**What you will do**:
Return the lines below that carry the word "scene".

**Available data**:
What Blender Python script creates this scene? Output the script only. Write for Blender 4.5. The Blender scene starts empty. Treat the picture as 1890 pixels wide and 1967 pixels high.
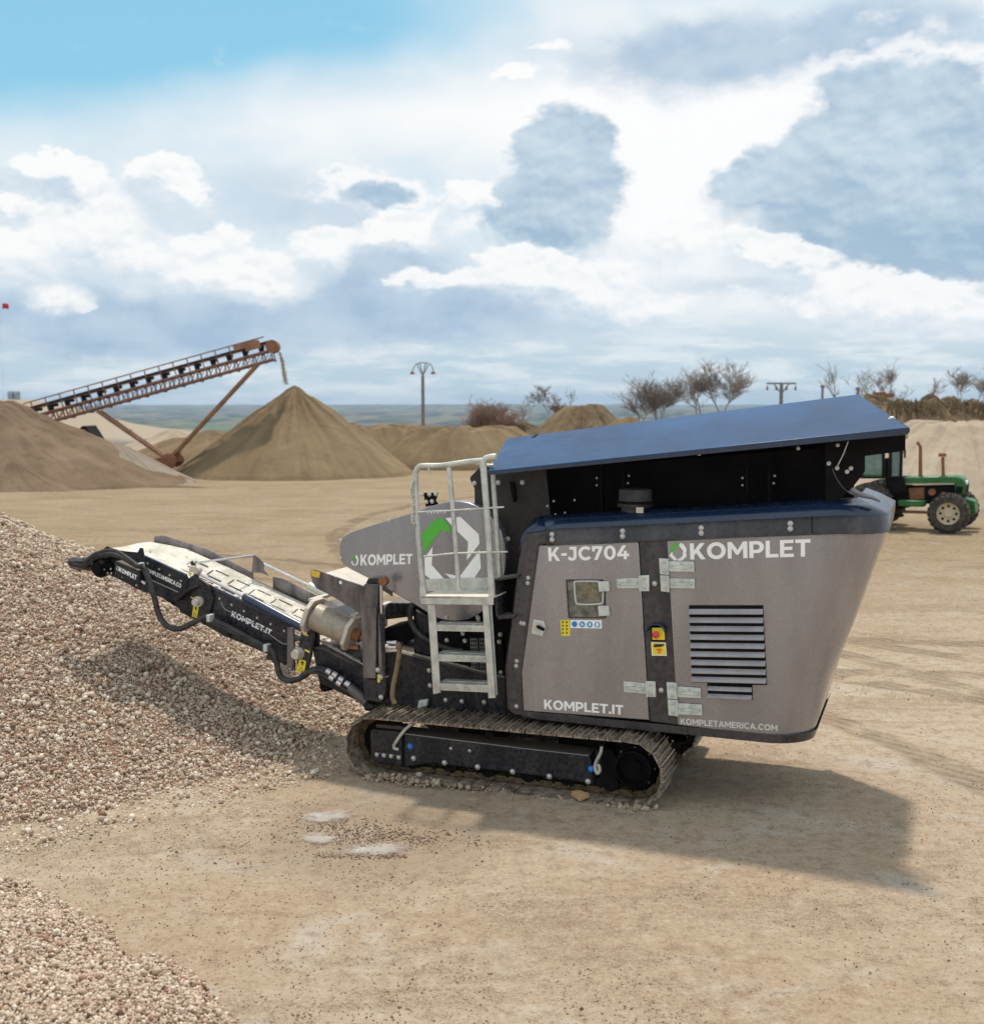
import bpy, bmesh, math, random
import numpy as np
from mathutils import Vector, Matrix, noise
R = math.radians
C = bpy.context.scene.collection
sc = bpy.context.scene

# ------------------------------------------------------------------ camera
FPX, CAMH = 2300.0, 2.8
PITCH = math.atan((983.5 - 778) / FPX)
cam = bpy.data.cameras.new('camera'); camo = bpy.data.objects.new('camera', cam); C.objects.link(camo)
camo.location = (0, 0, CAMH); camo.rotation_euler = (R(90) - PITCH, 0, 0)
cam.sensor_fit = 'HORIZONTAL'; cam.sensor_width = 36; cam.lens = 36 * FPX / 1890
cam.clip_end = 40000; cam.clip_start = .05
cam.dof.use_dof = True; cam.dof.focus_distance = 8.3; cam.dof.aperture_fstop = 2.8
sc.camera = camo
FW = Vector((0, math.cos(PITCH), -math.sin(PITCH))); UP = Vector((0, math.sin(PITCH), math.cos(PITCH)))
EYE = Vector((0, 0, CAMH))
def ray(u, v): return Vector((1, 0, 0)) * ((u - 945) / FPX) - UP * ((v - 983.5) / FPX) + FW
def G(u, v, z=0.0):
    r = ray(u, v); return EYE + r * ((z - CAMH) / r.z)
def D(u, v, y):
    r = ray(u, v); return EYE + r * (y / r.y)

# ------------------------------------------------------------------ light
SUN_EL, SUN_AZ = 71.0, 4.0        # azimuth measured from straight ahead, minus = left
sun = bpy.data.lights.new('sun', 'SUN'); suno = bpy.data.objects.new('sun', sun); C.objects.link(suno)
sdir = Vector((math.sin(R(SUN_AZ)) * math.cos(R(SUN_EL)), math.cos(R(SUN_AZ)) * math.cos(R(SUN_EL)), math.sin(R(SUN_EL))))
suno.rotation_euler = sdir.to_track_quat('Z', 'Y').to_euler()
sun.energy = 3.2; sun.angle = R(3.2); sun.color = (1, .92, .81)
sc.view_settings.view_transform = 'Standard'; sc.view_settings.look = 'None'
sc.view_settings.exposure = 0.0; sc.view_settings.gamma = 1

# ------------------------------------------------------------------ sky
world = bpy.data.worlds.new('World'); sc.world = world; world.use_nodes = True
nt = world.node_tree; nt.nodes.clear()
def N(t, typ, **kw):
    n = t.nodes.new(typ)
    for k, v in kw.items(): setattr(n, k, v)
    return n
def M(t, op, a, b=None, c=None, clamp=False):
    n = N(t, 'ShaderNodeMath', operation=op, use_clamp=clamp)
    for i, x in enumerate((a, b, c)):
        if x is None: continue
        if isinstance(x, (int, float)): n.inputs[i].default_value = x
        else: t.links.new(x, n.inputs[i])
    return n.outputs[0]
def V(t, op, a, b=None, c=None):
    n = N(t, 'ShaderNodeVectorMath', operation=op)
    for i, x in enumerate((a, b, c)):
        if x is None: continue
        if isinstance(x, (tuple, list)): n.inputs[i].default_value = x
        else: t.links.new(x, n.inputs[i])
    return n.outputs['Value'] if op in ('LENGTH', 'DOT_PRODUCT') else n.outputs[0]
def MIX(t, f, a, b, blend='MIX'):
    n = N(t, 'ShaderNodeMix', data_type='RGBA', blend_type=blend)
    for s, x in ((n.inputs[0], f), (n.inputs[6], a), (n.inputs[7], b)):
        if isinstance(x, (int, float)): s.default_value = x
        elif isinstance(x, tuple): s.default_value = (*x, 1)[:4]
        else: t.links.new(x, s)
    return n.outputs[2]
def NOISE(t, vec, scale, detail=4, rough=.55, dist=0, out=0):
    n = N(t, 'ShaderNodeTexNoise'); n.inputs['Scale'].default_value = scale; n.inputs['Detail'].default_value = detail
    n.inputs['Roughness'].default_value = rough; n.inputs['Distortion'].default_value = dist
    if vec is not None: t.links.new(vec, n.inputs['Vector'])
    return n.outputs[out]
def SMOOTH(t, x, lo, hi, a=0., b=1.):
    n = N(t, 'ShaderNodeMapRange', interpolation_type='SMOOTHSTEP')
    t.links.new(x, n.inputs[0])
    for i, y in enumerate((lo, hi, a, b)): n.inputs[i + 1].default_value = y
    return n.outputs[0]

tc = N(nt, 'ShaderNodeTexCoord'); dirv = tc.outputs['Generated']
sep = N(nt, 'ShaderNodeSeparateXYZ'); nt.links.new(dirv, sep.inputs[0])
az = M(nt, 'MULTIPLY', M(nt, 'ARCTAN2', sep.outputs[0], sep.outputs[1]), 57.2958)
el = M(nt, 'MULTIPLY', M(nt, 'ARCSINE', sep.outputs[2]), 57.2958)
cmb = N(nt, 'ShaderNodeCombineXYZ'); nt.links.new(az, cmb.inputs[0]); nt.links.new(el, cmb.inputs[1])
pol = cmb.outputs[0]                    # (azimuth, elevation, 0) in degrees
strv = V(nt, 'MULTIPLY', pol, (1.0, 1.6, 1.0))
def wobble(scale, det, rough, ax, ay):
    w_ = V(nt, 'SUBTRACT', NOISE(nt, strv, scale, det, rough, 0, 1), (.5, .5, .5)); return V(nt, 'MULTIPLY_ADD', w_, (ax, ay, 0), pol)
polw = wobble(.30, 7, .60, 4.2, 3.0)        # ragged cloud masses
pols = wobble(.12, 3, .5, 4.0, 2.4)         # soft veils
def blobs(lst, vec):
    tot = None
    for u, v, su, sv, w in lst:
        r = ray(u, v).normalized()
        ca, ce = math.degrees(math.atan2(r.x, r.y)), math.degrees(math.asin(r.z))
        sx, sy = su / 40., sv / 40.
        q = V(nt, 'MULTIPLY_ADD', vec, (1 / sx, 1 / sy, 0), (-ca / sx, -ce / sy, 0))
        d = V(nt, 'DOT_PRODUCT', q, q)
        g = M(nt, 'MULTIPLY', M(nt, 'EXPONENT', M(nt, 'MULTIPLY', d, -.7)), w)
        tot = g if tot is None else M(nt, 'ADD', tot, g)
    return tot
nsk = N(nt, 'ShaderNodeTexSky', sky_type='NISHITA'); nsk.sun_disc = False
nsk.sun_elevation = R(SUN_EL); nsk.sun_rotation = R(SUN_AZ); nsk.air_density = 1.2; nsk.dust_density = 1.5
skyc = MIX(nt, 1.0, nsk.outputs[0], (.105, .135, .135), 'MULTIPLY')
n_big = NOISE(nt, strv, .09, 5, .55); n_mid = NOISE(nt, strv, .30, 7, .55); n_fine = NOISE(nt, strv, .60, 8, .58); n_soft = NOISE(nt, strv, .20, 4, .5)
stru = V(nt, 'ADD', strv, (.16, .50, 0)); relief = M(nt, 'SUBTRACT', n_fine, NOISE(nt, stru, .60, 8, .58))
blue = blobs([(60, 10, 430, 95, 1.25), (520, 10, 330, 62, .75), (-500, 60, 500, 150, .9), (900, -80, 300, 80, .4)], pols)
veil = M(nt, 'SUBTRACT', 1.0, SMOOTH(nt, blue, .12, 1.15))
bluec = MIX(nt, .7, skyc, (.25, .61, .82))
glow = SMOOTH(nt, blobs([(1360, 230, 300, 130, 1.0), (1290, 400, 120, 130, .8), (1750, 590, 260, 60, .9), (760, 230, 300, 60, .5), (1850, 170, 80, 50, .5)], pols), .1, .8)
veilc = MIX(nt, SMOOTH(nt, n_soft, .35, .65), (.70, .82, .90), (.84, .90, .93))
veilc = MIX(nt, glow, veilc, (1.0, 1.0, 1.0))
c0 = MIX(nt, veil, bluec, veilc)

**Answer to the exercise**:
What Blender Python script creates this scene? Output the script only. Write for Blender 4.5. The Blender scene starts empty. Treat the picture as 1890 pixels wide and 1967 pixels high.
C = bpy.context.scene.collection
sc = bpy.context.scene